### Work required
Note each line where "pixels" appears, and copy it.

### Given material
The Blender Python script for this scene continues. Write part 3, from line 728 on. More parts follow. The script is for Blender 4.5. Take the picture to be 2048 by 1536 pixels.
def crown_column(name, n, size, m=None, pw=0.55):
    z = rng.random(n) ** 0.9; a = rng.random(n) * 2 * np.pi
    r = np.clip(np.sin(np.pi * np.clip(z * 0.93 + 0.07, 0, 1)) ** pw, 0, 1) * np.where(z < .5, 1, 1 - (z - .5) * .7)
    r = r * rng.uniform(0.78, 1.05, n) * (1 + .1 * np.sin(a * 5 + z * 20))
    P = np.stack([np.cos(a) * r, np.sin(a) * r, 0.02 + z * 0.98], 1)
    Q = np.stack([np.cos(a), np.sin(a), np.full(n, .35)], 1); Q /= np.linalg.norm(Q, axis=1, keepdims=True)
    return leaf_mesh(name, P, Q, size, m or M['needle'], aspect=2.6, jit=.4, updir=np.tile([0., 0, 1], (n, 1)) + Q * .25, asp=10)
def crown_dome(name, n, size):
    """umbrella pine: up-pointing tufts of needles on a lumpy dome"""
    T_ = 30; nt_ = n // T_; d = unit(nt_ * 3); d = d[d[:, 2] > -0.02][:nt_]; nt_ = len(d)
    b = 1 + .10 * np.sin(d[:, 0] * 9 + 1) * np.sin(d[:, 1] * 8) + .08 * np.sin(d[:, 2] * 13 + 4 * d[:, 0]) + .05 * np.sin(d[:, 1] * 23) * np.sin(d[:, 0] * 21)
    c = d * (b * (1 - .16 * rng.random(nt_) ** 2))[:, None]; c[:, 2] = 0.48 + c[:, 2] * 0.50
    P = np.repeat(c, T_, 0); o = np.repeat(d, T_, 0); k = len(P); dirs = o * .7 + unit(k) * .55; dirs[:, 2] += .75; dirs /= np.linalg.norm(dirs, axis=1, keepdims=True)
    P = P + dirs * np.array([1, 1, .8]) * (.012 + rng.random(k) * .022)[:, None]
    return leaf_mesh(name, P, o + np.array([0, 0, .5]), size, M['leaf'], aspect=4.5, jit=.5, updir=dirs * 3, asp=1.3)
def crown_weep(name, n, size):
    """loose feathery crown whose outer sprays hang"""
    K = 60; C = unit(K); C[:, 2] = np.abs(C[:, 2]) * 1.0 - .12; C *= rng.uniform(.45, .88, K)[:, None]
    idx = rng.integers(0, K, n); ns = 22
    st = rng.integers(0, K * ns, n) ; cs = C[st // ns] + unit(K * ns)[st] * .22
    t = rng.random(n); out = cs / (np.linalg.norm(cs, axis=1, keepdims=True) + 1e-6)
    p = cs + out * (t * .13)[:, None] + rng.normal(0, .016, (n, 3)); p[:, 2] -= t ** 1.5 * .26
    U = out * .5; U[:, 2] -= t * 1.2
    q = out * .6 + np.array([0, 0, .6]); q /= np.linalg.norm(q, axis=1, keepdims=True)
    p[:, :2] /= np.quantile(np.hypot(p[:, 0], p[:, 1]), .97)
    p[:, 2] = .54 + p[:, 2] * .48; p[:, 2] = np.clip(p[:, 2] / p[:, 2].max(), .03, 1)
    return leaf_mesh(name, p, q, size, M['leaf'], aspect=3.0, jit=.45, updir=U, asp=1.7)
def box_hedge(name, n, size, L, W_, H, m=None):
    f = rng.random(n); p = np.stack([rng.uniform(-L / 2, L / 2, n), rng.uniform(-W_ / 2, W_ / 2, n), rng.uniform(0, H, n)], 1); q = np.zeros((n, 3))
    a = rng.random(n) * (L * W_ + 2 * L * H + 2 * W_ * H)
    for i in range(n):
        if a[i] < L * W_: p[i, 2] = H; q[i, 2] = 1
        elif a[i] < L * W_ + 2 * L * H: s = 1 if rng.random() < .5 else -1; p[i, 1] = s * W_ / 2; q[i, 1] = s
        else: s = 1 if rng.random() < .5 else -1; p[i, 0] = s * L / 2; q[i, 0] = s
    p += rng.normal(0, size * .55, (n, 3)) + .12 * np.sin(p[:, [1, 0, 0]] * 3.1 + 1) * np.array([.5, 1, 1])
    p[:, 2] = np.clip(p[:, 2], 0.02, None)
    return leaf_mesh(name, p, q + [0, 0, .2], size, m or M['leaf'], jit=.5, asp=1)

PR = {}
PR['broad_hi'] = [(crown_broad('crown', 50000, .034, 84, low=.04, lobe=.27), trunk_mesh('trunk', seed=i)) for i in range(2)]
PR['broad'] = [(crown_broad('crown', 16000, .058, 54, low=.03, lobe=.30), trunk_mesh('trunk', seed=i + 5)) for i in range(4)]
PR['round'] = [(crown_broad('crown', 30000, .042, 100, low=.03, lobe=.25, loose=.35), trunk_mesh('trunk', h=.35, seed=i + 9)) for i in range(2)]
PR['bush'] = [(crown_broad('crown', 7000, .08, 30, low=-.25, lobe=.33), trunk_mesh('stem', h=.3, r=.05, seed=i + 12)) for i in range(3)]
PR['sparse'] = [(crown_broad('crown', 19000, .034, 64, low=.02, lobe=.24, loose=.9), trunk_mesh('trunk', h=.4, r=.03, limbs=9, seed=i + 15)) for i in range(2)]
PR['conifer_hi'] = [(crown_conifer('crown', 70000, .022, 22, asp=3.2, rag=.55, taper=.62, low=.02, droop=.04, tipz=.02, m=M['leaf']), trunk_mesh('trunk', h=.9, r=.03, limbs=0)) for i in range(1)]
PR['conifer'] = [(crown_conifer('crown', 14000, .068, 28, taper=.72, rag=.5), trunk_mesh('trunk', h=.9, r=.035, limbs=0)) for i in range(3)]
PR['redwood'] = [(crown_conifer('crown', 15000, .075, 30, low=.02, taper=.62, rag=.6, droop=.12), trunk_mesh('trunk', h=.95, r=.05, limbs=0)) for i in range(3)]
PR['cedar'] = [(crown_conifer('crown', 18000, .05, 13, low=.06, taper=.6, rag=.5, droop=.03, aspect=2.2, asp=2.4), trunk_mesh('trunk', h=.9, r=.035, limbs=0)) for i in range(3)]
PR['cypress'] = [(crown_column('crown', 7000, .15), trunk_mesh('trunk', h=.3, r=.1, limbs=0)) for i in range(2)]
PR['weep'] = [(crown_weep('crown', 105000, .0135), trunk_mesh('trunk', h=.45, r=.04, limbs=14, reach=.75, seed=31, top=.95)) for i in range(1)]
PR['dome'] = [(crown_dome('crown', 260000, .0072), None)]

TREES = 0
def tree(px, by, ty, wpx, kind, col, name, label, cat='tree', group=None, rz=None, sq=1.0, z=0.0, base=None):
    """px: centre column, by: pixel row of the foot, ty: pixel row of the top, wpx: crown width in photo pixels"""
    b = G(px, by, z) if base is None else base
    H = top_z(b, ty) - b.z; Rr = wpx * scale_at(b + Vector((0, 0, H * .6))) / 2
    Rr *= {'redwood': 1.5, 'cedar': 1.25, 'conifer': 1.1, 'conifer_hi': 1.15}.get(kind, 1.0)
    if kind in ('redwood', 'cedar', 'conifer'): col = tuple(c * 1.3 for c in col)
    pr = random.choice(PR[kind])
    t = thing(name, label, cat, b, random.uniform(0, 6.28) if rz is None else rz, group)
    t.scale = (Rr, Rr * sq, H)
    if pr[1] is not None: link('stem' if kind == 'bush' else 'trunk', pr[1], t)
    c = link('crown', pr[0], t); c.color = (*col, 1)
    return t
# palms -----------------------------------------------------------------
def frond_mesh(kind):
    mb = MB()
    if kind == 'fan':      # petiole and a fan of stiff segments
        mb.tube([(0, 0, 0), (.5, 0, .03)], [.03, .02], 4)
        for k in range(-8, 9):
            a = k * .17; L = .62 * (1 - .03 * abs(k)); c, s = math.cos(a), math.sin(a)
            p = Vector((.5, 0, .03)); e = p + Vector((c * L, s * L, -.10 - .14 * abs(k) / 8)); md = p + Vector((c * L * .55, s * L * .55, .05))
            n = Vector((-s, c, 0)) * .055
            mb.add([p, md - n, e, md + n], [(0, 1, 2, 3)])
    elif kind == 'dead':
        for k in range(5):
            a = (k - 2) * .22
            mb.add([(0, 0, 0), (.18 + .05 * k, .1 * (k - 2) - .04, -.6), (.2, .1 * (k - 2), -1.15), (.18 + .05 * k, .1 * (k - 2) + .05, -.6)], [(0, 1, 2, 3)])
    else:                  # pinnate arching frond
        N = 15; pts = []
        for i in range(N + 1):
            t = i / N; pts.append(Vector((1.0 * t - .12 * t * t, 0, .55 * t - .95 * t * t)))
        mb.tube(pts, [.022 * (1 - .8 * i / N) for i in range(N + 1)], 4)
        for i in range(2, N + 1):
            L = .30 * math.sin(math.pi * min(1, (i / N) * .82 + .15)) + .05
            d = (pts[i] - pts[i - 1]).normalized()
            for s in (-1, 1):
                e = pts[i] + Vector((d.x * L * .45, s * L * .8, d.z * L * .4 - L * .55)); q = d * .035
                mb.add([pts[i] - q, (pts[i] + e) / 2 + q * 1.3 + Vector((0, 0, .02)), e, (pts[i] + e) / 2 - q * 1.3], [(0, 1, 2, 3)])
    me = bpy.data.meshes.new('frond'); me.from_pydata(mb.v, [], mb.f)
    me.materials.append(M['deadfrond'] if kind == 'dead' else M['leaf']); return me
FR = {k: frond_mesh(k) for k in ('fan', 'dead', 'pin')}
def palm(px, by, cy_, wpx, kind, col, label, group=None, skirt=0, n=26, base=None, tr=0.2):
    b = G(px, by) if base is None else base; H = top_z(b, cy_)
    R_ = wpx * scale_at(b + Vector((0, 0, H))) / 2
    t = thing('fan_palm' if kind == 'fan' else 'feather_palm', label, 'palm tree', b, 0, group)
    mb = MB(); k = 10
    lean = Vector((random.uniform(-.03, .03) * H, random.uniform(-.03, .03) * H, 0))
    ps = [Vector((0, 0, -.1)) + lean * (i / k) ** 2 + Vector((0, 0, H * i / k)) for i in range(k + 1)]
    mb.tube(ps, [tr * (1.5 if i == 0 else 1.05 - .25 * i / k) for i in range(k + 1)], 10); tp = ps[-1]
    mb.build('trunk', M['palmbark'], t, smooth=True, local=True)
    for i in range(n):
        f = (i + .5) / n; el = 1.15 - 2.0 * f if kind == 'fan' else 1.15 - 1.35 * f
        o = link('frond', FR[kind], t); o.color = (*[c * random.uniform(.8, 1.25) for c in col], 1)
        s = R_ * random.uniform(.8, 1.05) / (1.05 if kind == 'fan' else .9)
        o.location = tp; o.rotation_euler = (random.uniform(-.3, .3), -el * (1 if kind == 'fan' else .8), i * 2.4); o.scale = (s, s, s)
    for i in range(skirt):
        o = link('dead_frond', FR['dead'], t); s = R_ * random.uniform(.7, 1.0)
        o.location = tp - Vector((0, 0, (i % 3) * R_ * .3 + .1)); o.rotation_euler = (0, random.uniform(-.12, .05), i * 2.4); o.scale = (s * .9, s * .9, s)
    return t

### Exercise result
The Blender Python script for this scene continues. Write part 3, from line 728 on. More parts follow. The script is for Blender 4.5. Take the picture to be 2048 by 1536 pixels.
    """px: centre column, by: pixel row of the foot, ty: pixel row of the top, wpx: crown width in photo pixels"""